(GIVEN MATERIAL):
-- start --

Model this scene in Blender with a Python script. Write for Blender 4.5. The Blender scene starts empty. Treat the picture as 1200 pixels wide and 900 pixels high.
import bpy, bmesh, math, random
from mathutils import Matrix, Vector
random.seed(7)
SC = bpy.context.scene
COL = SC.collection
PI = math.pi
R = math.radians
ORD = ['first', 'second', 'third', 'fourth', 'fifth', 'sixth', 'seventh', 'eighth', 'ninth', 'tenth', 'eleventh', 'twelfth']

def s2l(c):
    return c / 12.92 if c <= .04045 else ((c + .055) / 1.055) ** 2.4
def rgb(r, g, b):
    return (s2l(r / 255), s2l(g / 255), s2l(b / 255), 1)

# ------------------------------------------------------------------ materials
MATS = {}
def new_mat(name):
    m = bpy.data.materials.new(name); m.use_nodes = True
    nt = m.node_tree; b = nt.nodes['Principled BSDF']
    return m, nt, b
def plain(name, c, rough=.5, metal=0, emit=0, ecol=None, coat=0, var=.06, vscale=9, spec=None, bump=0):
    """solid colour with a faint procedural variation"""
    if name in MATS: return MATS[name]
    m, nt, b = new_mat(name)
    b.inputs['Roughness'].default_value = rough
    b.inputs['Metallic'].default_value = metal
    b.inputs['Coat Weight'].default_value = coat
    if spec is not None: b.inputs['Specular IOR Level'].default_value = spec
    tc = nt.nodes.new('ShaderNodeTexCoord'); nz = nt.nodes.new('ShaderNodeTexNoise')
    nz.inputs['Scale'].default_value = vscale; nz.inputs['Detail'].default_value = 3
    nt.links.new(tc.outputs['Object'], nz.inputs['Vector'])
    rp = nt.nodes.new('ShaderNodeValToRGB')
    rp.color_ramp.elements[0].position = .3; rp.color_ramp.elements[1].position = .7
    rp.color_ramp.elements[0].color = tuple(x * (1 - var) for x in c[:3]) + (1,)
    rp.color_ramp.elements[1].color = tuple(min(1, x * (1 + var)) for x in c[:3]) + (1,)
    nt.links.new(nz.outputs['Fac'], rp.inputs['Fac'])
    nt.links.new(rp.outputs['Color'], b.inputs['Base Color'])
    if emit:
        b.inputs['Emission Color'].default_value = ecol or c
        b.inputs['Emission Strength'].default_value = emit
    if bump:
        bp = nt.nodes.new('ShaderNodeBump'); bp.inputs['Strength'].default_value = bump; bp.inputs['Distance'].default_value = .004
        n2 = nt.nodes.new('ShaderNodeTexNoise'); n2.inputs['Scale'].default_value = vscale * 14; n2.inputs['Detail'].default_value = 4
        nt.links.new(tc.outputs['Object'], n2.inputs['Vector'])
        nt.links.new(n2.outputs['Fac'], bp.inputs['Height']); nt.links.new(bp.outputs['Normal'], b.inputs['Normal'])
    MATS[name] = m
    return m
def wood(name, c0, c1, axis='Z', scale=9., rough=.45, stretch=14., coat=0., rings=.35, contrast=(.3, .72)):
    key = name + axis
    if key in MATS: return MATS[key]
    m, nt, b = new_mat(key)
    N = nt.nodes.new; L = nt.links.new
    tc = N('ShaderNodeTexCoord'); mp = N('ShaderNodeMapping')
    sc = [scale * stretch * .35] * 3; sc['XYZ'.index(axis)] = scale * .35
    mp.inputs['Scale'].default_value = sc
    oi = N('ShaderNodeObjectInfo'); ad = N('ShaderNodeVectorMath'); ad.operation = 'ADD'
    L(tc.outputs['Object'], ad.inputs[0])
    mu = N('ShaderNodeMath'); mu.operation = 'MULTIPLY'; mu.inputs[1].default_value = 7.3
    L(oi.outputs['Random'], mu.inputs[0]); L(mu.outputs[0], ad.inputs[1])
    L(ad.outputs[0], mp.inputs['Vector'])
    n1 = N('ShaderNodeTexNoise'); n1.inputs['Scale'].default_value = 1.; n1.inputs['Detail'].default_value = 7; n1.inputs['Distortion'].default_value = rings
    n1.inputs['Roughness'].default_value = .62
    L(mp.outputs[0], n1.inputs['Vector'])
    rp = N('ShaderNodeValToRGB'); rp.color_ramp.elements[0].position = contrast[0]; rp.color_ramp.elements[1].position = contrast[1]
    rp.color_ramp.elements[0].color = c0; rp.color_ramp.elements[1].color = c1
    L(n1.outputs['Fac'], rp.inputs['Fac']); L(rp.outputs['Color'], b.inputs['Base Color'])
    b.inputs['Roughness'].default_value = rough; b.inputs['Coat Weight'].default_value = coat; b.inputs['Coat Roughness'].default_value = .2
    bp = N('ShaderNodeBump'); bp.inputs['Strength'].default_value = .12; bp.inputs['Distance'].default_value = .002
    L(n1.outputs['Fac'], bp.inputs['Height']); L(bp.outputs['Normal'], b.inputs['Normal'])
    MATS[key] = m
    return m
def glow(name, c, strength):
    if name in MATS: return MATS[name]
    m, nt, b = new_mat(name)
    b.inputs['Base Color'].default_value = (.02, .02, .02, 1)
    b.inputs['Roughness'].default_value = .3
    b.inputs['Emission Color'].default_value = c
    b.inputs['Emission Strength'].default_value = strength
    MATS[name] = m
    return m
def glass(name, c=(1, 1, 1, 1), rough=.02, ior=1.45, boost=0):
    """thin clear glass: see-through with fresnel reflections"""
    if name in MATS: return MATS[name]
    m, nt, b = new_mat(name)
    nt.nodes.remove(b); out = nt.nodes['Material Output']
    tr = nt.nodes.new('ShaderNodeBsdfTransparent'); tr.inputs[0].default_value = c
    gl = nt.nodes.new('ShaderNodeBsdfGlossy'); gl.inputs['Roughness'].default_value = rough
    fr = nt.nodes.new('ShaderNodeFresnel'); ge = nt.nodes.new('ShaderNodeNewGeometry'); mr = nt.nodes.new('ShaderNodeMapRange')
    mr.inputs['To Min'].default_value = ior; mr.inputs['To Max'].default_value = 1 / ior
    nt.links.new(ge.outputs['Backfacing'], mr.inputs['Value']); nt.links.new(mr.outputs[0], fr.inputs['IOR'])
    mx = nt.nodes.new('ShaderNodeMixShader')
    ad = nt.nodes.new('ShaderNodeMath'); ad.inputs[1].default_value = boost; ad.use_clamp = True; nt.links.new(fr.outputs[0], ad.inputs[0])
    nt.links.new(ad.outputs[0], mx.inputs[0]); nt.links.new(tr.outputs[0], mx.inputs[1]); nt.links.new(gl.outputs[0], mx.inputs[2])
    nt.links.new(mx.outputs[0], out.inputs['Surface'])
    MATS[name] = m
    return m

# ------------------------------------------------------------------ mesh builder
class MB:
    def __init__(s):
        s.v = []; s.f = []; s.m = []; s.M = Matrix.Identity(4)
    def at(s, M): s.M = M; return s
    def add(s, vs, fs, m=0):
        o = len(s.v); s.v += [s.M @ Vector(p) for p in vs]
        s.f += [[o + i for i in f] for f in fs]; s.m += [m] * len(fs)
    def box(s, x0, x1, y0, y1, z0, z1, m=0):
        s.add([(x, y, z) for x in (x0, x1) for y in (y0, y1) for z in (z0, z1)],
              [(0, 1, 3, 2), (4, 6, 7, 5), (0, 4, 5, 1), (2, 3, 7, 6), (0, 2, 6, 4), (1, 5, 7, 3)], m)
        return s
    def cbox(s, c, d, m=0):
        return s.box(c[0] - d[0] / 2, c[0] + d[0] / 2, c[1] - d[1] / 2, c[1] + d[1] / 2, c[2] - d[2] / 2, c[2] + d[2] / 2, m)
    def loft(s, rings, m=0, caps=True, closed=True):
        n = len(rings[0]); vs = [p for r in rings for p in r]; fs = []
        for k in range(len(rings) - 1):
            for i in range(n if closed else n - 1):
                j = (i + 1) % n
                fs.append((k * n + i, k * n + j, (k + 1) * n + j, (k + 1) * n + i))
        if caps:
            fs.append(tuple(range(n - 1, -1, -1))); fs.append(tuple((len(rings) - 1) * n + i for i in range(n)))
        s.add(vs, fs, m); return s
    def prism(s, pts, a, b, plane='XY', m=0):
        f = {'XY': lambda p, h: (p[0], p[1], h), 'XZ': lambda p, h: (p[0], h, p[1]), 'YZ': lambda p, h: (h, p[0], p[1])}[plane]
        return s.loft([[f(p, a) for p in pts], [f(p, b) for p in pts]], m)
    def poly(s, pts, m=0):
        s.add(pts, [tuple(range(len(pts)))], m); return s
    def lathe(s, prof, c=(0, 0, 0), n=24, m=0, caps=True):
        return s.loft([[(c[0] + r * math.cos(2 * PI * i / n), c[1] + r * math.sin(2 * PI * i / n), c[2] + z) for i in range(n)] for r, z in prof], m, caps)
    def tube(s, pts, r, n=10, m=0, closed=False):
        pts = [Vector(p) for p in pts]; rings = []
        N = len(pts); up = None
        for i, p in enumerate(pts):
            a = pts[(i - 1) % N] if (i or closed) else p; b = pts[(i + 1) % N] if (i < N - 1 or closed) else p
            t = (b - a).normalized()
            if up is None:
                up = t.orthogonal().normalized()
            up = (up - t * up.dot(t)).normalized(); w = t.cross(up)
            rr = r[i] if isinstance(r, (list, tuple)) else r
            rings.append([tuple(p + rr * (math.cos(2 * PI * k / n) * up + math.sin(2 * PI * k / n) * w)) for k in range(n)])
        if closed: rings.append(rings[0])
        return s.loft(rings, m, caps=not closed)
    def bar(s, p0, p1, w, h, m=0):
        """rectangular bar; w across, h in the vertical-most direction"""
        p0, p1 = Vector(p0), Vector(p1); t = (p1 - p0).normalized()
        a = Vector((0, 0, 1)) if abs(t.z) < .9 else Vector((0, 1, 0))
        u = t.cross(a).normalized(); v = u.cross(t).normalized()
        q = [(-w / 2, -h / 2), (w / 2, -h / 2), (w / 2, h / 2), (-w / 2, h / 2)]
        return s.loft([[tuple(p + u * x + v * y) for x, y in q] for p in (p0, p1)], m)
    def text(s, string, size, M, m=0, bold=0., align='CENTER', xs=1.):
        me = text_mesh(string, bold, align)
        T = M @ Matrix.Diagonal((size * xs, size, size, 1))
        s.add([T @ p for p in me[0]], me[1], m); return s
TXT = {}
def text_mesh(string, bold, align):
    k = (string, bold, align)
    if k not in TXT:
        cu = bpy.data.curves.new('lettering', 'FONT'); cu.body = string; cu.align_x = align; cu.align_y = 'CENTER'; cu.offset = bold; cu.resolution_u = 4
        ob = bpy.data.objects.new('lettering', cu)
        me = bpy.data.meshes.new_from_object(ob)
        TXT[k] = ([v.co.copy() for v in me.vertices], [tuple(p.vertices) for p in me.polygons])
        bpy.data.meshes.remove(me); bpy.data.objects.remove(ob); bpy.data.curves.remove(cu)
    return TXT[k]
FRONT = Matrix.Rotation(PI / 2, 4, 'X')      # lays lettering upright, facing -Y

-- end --

(WRITTEN TASK): From the first line of the listing above to the line with "return (s2l(r /", please transcribe each line exactly, both ends included, and nothing beyond that.

(WRITTEN REPLY):
Model this scene in Blender with a Python script. Write for Blender 4.5. The Blender scene starts empty. Treat the picture as 1200 pixels wide and 900 pixels high.
import bpy, bmesh, math, random
from mathutils import Matrix, Vector
random.seed(7)
SC = bpy.context.scene
COL = SC.collection
PI = math.pi
R = math.radians
ORD = ['first', 'second', 'third', 'fourth', 'fifth', 'sixth', 'seventh', 'eighth', 'ninth', 'tenth', 'eleventh', 'twelfth']

def s2l(c):
    return c / 12.92 if c <= .04045 else ((c + .055) / 1.055) ** 2.4
def rgb(r, g, b):
    return (s2l(r / 255), s2l(g / 255), s2l(b / 255), 1)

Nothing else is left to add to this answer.